Almanya'da seçime 3 hafta kala seçmenin kararında etkili olacak en önemli unsur, ekonomik durum. Ekonomi, her zaman seçimi belirlemişti. Ancak şimdi konjonktürde durulmanın yaşandığı dönemde, ekonomiye yönelik vaatler adaylar için daha önemli. Diğer taraftan, sonradan yerine getirilemeyecek sözleri vermenin faturası, bir dahaki seçimlerde partilerin başını ağrıtabilir.
Schröder hükümeti, seçmenden ekonomik duruma dayanarak oy isteyemez. İktidar döneminin ikinci yarısından sonra düşmeye başlayan ekonomik büyüme, şu anda yüzde birin altında. Dünya ekonomisi de aynı durumda olduğundan dışardan bir ivme ile büyüme oranını arttırmak da mümkün değil.
Alman ekonomisinin uluslararası gelişmelerden diğer Avrupa ülkelerine göre daha fazla etkilendiğini 11 eylül olayları ortaya koydu. İki başbakan adayı Schröder ve Stoiber ise seçim konuşmalarında ekonomik durumu düzeltecek sihirli araçlara sahiplermiş gibi davranıyorlar. Bu arada ikisi de diğerine, Almanya'yı ekonomik krize sokmuş ya da sokacakmış suçlamasını yöneltiyor.
Hristiyan Birlik partilerinin başbakan adayı Stoiber, seçmenlere şöyle sesleniyor:
"Seçiminizi yeni işyerleri ya da artacak işsizlik, durgunluk ya da büyüme arasında yapacaksınız. Bu karar seçimi ve Almanya'nın geleceğini belirleyecek. Sakin el dönemi bitmiştir."
Schröder'in bu suçlamalara verdiği yanıt gecikmiyor. Sosyal demokratların adayının sözleri şöyle:
"22 Eylül seçimleri cok önemli ve vereceğiniz karar geleceğinizi belirleyecek. Bu seçim geçmişle gelecek, ilerleme ile gerileme, sosyal ve modern bir Almanya ile geçmişin geçersiz reçeteleri arasında yapılacak."
Bu süslü sözlere karşın, iki başbakan adayının seçim programları birbirine yakın. Sosyal Demokratlar'ın seçim programında yeni dönemde yasal değişiklikler öngörülmüyor. Başbakan Schröder, şimdiye kadar yapılanları övüyor ve programı devam ettireceklerini söylüyor. Hatta seçmene, "İstediğimiz her şeyi gerçekleştirseydik, bir dahaki dönem iktidara gelmemize gerek kalmazdı" diyecek kadar kendinden emin.

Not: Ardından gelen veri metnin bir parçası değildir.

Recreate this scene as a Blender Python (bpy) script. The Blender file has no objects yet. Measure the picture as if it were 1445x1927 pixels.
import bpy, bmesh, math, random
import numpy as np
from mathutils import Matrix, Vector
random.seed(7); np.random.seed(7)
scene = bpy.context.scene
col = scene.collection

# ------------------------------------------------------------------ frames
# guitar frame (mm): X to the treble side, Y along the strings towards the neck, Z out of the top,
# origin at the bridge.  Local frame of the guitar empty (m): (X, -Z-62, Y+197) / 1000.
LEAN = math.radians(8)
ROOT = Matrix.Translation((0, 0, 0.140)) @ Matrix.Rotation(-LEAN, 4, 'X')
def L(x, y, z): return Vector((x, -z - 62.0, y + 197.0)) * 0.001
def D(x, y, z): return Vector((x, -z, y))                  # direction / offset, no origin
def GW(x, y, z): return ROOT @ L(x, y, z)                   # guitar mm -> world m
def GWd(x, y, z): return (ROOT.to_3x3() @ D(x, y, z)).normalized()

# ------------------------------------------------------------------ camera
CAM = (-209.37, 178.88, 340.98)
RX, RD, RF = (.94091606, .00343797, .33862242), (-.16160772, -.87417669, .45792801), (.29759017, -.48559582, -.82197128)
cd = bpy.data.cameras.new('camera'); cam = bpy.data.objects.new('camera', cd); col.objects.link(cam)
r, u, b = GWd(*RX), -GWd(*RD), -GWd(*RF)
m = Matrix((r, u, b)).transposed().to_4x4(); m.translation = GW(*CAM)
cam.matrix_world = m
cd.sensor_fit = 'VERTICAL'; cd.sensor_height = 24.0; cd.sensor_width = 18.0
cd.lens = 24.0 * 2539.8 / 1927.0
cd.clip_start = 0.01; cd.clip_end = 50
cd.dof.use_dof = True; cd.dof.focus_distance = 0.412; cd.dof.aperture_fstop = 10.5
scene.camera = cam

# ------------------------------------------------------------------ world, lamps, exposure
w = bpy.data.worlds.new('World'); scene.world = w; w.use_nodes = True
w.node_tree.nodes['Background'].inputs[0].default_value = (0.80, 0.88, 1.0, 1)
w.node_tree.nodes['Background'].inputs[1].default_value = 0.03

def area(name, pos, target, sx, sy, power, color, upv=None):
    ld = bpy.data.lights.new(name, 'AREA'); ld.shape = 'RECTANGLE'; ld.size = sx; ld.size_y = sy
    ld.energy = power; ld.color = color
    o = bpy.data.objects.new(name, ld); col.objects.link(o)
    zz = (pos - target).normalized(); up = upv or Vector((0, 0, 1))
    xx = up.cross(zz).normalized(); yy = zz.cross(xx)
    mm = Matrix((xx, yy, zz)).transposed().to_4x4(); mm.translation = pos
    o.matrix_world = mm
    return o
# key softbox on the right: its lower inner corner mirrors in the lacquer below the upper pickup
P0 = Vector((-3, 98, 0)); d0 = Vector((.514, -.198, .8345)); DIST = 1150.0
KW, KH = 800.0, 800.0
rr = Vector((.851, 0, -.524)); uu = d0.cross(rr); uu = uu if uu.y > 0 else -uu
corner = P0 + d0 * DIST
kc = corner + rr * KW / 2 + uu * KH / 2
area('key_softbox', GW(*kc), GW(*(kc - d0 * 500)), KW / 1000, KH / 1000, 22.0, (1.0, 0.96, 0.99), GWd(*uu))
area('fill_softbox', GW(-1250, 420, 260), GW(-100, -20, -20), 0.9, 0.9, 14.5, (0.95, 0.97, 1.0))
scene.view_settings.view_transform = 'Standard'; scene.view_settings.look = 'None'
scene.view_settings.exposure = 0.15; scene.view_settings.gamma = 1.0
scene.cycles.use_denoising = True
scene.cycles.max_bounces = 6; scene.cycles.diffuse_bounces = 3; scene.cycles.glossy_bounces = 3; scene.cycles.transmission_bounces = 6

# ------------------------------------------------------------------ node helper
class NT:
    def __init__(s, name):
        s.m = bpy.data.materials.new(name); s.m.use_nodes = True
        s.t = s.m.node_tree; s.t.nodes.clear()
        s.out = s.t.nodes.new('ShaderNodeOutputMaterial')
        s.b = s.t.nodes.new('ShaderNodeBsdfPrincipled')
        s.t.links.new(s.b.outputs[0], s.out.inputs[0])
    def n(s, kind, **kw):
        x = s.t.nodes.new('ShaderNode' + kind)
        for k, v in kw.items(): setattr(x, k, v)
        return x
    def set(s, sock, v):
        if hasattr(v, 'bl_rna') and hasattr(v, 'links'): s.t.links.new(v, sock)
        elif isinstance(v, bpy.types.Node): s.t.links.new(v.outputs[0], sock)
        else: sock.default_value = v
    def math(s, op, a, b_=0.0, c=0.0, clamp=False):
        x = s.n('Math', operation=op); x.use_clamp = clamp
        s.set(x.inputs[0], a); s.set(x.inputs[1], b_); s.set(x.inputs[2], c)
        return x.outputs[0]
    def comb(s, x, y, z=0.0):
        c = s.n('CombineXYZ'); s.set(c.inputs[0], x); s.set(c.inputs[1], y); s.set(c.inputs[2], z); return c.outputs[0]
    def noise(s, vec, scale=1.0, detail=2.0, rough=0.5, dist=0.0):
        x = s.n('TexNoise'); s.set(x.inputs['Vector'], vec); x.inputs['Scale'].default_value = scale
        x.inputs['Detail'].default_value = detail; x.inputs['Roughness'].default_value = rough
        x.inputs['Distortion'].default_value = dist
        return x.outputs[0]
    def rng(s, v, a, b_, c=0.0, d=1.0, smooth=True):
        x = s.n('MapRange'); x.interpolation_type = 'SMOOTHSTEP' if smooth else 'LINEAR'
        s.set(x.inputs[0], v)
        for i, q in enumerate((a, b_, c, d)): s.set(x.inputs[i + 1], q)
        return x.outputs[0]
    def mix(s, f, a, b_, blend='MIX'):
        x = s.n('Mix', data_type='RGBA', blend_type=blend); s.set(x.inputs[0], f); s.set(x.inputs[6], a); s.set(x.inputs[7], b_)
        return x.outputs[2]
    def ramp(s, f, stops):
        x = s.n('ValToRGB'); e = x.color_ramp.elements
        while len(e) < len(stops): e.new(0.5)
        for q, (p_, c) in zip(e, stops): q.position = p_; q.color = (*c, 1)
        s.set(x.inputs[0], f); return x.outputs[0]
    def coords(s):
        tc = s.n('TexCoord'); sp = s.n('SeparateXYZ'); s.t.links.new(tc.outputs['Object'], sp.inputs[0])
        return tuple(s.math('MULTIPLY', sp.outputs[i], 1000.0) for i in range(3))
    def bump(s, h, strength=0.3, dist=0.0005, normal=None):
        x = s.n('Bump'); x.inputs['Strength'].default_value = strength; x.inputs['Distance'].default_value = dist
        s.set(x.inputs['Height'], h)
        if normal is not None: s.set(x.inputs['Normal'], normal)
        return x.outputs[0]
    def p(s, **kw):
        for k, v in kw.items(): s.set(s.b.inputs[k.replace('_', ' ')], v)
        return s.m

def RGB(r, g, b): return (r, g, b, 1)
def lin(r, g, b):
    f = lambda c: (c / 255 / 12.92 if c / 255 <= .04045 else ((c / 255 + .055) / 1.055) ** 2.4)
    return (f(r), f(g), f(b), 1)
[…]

Sosyal Demokratlar'ın en önemli sorunu işsizlik konusunda verdikleri sözü tutamamış olmaları. Dört yılda 1 milyon 200 bin yeni işyeri açıldığına işaret etseler de, muhalefetin en önemli kozu, işsizliğin azaltılamamış olması. Vergi reformunun gelecek yıl yürürlüğe girecek kademesini ertelemiş olmaları da onları zor durumda bırakacak.
Hırıstiyan Birlik partilerinin ortak seçim programında ise reklam şirketlerinin sloganları göze çarpıyor. Programın başlığı "üç kere yüzde kırk". 74 sayfalık seçim programında devletin ekonomideki yüzde 50'lik payının yüzde kırka düşürüleceği, aynı zamanda en yüksek vergi oranı ile diğer kesintilerin yüzde 49'u geçmemesi hedefleniyor.
Hrıstiyan Birlik partilerinin başbakan adayı Stoiber, bürokratik işlemleri azaltmayı vaat ediyor. Bunun dışında seçim programı, hükümetin yaptıklarının eleştirisine dayanıyor. Stoiber işçi kesiminden seçmenleri kazanmak için güvence vaat etmeyi de ihmal etmiyor:
"Avrupa'nın Amerika olmasını istemiyoruz. Çalışanlar ve ailelerinin güvenceye ihtiyacı var. Bu yüzden hastalık halinde ücret ödenmesi devam edecek ve işten çıkarmalar kolaylaşmayacak."